** Start Given records **
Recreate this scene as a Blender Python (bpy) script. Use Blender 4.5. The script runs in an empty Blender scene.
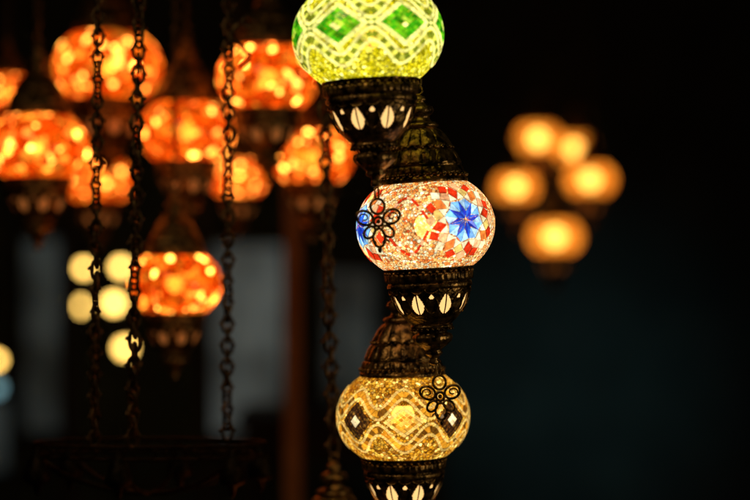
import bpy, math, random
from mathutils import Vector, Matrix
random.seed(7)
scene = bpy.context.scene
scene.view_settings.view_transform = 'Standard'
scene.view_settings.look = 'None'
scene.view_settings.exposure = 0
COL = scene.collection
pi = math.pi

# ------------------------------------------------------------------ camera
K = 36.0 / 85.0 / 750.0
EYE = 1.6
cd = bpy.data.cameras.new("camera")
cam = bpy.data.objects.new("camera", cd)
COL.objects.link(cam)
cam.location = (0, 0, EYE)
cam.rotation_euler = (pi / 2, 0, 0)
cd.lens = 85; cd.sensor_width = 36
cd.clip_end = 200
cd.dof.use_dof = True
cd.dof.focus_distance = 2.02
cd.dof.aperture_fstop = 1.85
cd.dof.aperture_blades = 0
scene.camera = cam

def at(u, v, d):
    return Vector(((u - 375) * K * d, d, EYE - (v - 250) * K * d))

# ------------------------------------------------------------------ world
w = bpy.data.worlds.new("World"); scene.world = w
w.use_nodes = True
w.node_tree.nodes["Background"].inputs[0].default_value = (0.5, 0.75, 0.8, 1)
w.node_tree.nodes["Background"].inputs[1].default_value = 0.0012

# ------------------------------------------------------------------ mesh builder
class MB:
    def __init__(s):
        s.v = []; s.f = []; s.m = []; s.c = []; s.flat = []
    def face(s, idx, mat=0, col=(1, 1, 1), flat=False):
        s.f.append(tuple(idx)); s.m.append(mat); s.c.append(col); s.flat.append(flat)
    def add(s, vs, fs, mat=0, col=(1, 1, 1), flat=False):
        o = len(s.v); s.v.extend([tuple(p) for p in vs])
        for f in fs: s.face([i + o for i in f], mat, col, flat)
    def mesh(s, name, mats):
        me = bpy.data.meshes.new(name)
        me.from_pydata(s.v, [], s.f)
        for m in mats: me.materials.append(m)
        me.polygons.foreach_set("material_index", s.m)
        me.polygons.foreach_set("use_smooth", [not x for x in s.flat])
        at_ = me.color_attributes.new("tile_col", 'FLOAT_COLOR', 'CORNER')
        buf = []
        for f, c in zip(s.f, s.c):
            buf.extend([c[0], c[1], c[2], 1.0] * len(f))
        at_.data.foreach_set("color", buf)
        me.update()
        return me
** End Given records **
** Start Given records **
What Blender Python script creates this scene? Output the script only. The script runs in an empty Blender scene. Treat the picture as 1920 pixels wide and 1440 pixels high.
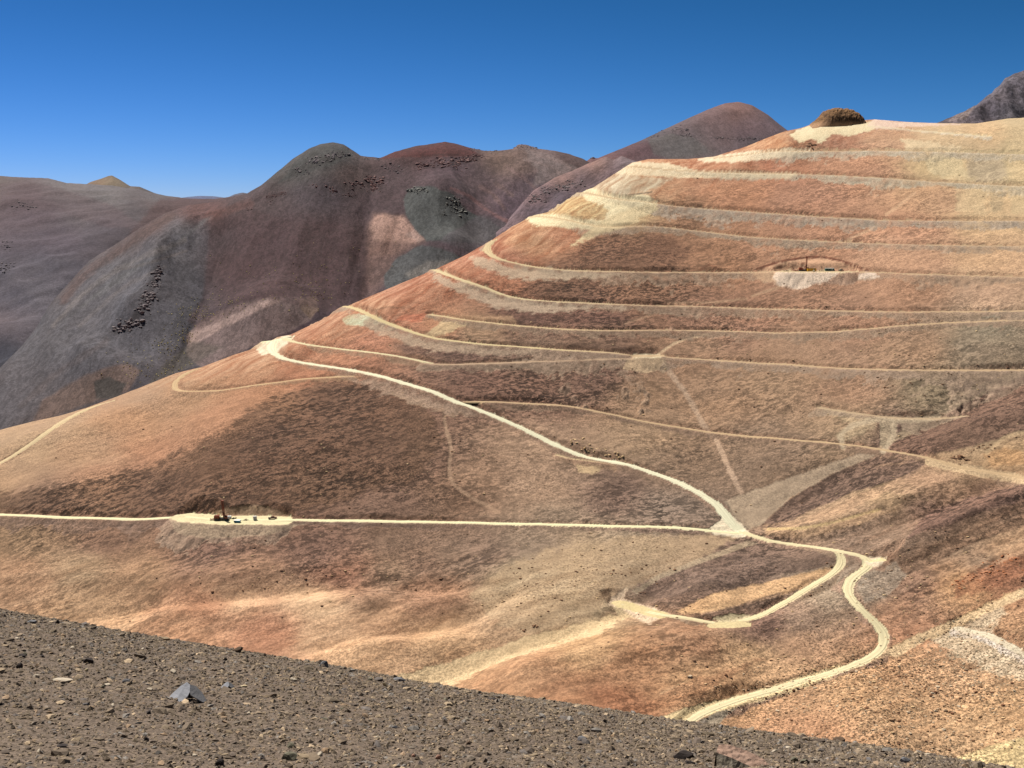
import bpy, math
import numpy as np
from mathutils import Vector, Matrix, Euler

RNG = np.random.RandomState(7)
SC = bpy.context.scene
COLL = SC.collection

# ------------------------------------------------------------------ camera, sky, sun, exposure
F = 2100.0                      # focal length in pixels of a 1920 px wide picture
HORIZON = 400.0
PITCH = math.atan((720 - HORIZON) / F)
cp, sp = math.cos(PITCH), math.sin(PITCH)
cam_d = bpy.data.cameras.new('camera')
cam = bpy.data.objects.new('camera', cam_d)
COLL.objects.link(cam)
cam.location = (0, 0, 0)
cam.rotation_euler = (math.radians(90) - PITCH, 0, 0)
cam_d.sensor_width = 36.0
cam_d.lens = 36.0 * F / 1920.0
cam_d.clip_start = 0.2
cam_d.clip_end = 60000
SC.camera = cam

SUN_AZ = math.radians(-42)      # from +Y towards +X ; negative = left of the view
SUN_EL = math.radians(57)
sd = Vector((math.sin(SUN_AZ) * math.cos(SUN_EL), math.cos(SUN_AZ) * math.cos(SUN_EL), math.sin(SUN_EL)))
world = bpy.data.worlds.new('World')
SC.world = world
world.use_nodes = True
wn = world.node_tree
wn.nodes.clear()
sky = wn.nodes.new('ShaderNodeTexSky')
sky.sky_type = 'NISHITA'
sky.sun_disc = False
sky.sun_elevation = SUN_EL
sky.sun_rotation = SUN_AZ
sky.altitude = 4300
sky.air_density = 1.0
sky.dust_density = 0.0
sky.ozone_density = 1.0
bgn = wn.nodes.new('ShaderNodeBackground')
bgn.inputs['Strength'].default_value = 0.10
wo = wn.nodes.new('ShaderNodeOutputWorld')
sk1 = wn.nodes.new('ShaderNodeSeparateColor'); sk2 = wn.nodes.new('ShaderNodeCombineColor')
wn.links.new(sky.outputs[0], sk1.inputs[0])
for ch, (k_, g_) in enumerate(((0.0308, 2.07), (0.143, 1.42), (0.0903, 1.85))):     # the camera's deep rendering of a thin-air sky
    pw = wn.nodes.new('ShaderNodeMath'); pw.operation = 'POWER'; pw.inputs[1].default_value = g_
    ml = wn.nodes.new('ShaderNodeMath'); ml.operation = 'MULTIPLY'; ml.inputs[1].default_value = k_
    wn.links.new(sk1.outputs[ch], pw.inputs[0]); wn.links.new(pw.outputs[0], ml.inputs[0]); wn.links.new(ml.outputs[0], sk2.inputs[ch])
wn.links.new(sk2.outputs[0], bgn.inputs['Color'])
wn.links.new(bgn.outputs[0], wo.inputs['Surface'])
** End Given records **
*Request:* For the material above, give again only the lines starting at the line that contains "What Blender Python" and ending at the line that contains "SC.camera = cam". Pictures do not belong in the copy.

*Complete output:*
What Blender Python script creates this scene? Output the script only. The script runs in an empty Blender scene. Treat the picture as 1920 pixels wide and 1440 pixels high.
import bpy, math
import numpy as np
from mathutils import Vector, Matrix, Euler

RNG = np.random.RandomState(7)
SC = bpy.context.scene
COLL = SC.collection

# ------------------------------------------------------------------ camera, sky, sun, exposure
F = 2100.0                      # focal length in pixels of a 1920 px wide picture
HORIZON = 400.0
PITCH = math.atan((720 - HORIZON) / F)
cp, sp = math.cos(PITCH), math.sin(PITCH)
cam_d = bpy.data.cameras.new('camera')
cam = bpy.data.objects.new('camera', cam_d)
COLL.objects.link(cam)
cam.location = (0, 0, 0)
cam.rotation_euler = (math.radians(90) - PITCH, 0, 0)
cam_d.sensor_width = 36.0
cam_d.lens = 36.0 * F / 1920.0
cam_d.clip_start = 0.2
cam_d.clip_end = 60000
SC.camera = cam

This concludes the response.